Dataset content =
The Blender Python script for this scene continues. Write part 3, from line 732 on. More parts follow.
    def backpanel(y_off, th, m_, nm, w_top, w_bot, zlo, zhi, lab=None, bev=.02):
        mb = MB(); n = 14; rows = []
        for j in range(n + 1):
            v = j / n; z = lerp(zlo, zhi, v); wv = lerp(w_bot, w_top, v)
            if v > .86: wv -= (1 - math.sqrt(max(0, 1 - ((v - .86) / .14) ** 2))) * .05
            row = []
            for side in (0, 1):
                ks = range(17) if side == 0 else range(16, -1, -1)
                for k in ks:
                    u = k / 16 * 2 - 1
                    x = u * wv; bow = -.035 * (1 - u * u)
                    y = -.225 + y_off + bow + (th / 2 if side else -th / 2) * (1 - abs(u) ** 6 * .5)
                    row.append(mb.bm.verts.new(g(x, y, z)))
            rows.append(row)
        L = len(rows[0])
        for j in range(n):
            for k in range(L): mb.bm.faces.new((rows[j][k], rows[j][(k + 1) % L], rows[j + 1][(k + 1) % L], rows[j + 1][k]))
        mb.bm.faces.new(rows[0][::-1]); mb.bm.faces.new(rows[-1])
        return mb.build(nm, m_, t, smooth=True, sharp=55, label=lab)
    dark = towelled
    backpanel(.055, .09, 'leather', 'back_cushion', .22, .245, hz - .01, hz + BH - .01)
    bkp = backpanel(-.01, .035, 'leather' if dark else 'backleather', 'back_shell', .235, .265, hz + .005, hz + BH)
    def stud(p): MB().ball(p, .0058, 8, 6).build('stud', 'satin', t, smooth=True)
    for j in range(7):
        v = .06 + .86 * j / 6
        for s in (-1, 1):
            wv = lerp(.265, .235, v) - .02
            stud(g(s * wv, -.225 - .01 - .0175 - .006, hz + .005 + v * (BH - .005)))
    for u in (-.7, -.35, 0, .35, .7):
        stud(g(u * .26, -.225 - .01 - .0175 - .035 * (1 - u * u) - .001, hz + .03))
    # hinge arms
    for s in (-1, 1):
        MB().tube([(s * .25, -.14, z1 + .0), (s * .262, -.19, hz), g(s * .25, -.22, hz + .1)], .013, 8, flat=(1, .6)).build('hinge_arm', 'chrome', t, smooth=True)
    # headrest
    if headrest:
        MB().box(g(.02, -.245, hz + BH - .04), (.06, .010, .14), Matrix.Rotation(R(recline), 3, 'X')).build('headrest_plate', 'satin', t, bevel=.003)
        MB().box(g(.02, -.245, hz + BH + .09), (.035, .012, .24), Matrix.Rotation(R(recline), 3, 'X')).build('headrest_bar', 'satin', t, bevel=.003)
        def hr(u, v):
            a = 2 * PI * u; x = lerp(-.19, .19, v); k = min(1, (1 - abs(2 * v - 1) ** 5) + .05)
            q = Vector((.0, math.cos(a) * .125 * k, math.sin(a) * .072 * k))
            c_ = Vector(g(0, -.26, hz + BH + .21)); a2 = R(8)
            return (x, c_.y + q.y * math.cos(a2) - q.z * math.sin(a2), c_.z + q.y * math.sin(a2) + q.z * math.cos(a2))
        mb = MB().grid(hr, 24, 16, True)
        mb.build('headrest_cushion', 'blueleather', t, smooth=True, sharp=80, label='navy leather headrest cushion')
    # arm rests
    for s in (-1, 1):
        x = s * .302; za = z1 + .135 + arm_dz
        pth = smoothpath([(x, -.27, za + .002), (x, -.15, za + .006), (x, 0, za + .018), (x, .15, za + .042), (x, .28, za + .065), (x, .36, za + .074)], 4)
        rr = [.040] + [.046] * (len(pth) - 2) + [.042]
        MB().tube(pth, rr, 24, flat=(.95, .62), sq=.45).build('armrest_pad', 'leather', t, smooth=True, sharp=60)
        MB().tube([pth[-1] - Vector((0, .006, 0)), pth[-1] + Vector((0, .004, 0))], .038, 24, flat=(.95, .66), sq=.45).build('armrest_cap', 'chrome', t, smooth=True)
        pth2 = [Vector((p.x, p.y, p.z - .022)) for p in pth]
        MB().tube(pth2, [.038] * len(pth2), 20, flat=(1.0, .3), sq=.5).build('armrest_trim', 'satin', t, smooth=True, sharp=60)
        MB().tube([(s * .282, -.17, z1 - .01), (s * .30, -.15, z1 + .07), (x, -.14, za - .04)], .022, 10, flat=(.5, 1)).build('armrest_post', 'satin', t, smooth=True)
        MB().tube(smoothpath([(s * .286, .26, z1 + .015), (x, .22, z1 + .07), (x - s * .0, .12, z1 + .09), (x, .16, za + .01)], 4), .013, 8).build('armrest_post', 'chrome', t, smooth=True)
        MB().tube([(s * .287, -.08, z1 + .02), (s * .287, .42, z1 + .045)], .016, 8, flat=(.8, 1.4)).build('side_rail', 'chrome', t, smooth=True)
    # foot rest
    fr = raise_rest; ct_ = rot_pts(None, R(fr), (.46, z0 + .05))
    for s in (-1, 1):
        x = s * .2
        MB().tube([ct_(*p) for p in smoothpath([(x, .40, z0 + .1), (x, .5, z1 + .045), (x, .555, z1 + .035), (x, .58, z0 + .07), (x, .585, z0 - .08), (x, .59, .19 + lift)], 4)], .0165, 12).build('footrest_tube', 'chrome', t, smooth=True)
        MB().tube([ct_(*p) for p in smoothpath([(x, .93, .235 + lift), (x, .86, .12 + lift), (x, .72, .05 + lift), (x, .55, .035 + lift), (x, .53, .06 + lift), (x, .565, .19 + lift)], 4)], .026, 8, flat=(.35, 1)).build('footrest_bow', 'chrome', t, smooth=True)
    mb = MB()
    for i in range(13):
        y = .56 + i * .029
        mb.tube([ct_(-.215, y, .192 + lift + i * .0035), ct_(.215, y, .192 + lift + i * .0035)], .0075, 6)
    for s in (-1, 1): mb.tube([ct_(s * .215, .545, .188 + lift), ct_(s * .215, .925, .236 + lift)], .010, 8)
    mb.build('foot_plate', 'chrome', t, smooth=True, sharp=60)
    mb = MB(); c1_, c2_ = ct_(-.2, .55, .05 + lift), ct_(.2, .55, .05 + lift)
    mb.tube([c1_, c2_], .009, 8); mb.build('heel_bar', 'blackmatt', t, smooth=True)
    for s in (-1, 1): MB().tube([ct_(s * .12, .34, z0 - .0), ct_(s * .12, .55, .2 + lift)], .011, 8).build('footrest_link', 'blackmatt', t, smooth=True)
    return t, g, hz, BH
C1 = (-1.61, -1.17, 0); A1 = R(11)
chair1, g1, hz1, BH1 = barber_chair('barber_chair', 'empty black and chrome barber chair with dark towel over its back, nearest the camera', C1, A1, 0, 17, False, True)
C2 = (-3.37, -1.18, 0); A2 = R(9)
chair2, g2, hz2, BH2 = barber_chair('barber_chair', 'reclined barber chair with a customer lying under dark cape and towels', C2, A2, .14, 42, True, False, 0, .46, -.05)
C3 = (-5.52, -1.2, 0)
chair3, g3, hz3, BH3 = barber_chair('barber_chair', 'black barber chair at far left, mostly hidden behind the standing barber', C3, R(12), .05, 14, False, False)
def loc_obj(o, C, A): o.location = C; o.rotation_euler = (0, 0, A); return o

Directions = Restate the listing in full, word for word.

Task response =
The Blender Python script for this scene continues. Write part 3, from line 732 on. More parts follow.
    def backpanel(y_off, th, m_, nm, w_top, w_bot, zlo, zhi, lab=None, bev=.02):
        mb = MB(); n = 14; rows = []
        for j in range(n + 1):
            v = j / n; z = lerp(zlo, zhi, v); wv = lerp(w_bot, w_top, v)
            if v > .86: wv -= (1 - math.sqrt(max(0, 1 - ((v - .86) / .14) ** 2))) * .05
            row = []
            for side in (0, 1):
                ks = range(17) if side == 0 else range(16, -1, -1)
                for k in ks:
                    u = k / 16 * 2 - 1
                    x = u * wv; bow = -.035 * (1 - u * u)
                    y = -.225 + y_off + bow + (th / 2 if side else -th / 2) * (1 - abs(u) ** 6 * .5)
                    row.append(mb.bm.verts.new(g(x, y, z)))
            rows.append(row)
        L = len(rows[0])
        for j in range(n):
            for k in range(L): mb.bm.faces.new((rows[j][k], rows[j][(k + 1) % L], rows[j + 1][(k + 1) % L], rows[j + 1][k]))
        mb.bm.faces.new(rows[0][::-1]); mb.bm.faces.new(rows[-1])
        return mb.build(nm, m_, t, smooth=True, sharp=55, label=lab)
    dark = towelled
    backpanel(.055, .09, 'leather', 'back_cushion', .22, .245, hz - .01, hz + BH - .01)
    bkp = backpanel(-.01, .035, 'leather' if dark else 'backleather', 'back_shell', .235, .265, hz + .005, hz + BH)
    def stud(p): MB().ball(p, .0058, 8, 6).build('stud', 'satin', t, smooth=True)
    for j in range(7):
        v = .06 + .86 * j / 6
        for s in (-1, 1):
            wv = lerp(.265, .235, v) - .02
            stud(g(s * wv, -.225 - .01 - .0175 - .006, hz + .005 + v * (BH - .005)))
    for u in (-.7, -.35, 0, .35, .7):
        stud(g(u * .26, -.225 - .01 - .0175 - .035 * (1 - u * u) - .001, hz + .03))
    # hinge arms
    for s in (-1, 1):
        MB().tube([(s * .25, -.14, z1 + .0), (s * .262, -.19, hz), g(s * .25, -.22, hz + .1)], .013, 8, flat=(1, .6)).build('hinge_arm', 'chrome', t, smooth=True)
    # headrest
    if headrest:
        MB().box(g(.02, -.245, hz + BH - .04), (.06, .010, .14), Matrix.Rotation(R(recline), 3, 'X')).build('headrest_plate', 'satin', t, bevel=.003)
        MB().box(g(.02, -.245, hz + BH + .09), (.035, .012, .24), Matrix.Rotation(R(recline), 3, 'X')).build('headrest_bar', 'satin', t, bevel=.003)
        def hr(u, v):
            a = 2 * PI * u; x = lerp(-.19, .19, v); k = min(1, (1 - abs(2 * v - 1) ** 5) + .05)
            q = Vector((.0, math.cos(a) * .125 * k, math.sin(a) * .072 * k))
            c_ = Vector(g(0, -.26, hz + BH + .21)); a2 = R(8)
            return (x, c_.y + q.y * math.cos(a2) - q.z * math.sin(a2), c_.z + q.y * math.sin(a2) + q.z * math.cos(a2))
        mb = MB().grid(hr, 24, 16, True)
        mb.build('headrest_cushion', 'blueleather', t, smooth=True, sharp=80, label='navy leather headrest cushion')
    # arm rests
    for s in (-1, 1):
        x = s * .302; za = z1 + .135 + arm_dz
        pth = smoothpath([(x, -.27, za + .002), (x, -.15, za + .006), (x, 0, za + .018), (x, .15, za + .042), (x, .28, za + .065), (x, .36, za + .074)], 4)
        rr = [.040] + [.046] * (len(pth) - 2) + [.042]
        MB().tube(pth, rr, 24, flat=(.95, .62), sq=.45).build('armrest_pad', 'leather', t, smooth=True, sharp=60)
        MB().tube([pth[-1] - Vector((0, .006, 0)), pth[-1] + Vector((0, .004, 0))], .038, 24, flat=(.95, .66), sq=.45).build('armrest_cap', 'chrome', t, smooth=True)
        pth2 = [Vector((p.x, p.y, p.z - .022)) for p in pth]
        MB().tube(pth2, [.038] * len(pth2), 20, flat=(1.0, .3), sq=.5).build('armrest_trim', 'satin', t, smooth=True, sharp=60)
        MB().tube([(s * .282, -.17, z1 - .01), (s * .30, -.15, z1 + .07), (x, -.14, za - .04)], .022, 10, flat=(.5, 1)).build('armrest_post', 'satin', t, smooth=True)
        MB().tube(smoothpath([(s * .286, .26, z1 + .015), (x, .22, z1 + .07), (x - s * .0, .12, z1 + .09), (x, .16, za + .01)], 4), .013, 8).build('armrest_post', 'chrome', t, smooth=True)
        MB().tube([(s * .287, -.08, z1 + .02), (s * .287, .42, z1 + .045)], .016, 8, flat=(.8, 1.4)).build('side_rail', 'chrome', t, smooth=True)
    # foot rest
    fr = raise_rest; ct_ = rot_pts(None, R(fr), (.46, z0 + .05))
    for s in (-1, 1):
        x = s * .2
        MB().tube([ct_(*p) for p in smoothpath([(x, .40, z0 + .1), (x, .5, z1 + .045), (x, .555, z1 + .035), (x, .58, z0 + .07), (x, .585, z0 - .08), (x, .59, .19 + lift)], 4)], .0165, 12).build('footrest_tube', 'chrome', t, smooth=True)
        MB().tube([ct_(*p) for p in smoothpath([(x, .93, .235 + lift), (x, .86, .12 + lift), (x, .72, .05 + lift), (x, .55, .035 + lift), (x, .53, .06 + lift), (x, .565, .19 + lift)], 4)], .026, 8, flat=(.35, 1)).build('footrest_bow', 'chrome', t, smooth=True)
    mb = MB()
    for i in range(13):
        y = .56 + i * .029
        mb.tube([ct_(-.215, y, .192 + lift + i * .0035), ct_(.215, y, .192 + lift + i * .0035)], .0075, 6)
    for s in (-1, 1): mb.tube([ct_(s * .215, .545, .188 + lift), ct_(s * .215, .925, .236 + lift)], .010, 8)
    mb.build('foot_plate', 'chrome', t, smooth=True, sharp=60)
    mb = MB(); c1_, c2_ = ct_(-.2, .55, .05 + lift), ct_(.2, .55, .05 + lift)
    mb.tube([c1_, c2_], .009, 8); mb.build('heel_bar', 'blackmatt', t, smooth=True)
    for s in (-1, 1): MB().tube([ct_(s * .12, .34, z0 - .0), ct_(s * .12, .55, .2 + lift)], .011, 8).build('footrest_link', 'blackmatt', t, smooth=True)
    return t, g, hz, BH
C1 = (-1.61, -1.17, 0); A1 = R(11)
chair1, g1, hz1, BH1 = barber_chair('barber_chair', 'empty black and chrome barber chair with dark towel over its back, nearest the camera', C1, A1, 0, 17, False, True)
C2 = (-3.37, -1.18, 0); A2 = R(9)
chair2, g2, hz2, BH2 = barber_chair('barber_chair', 'reclined barber chair with a customer lying under dark cape and towels', C2, A2, .14, 42, True, False, 0, .46, -.05)
C3 = (-5.52, -1.2, 0)
chair3, g3, hz3, BH3 = barber_chair('barber_chair', 'black barber chair at far left, mostly hidden behind the standing barber', C3, R(12), .05, 14, False, False)
def loc_obj(o, C, A): o.location = C; o.rotation_euler = (0, 0, A); return o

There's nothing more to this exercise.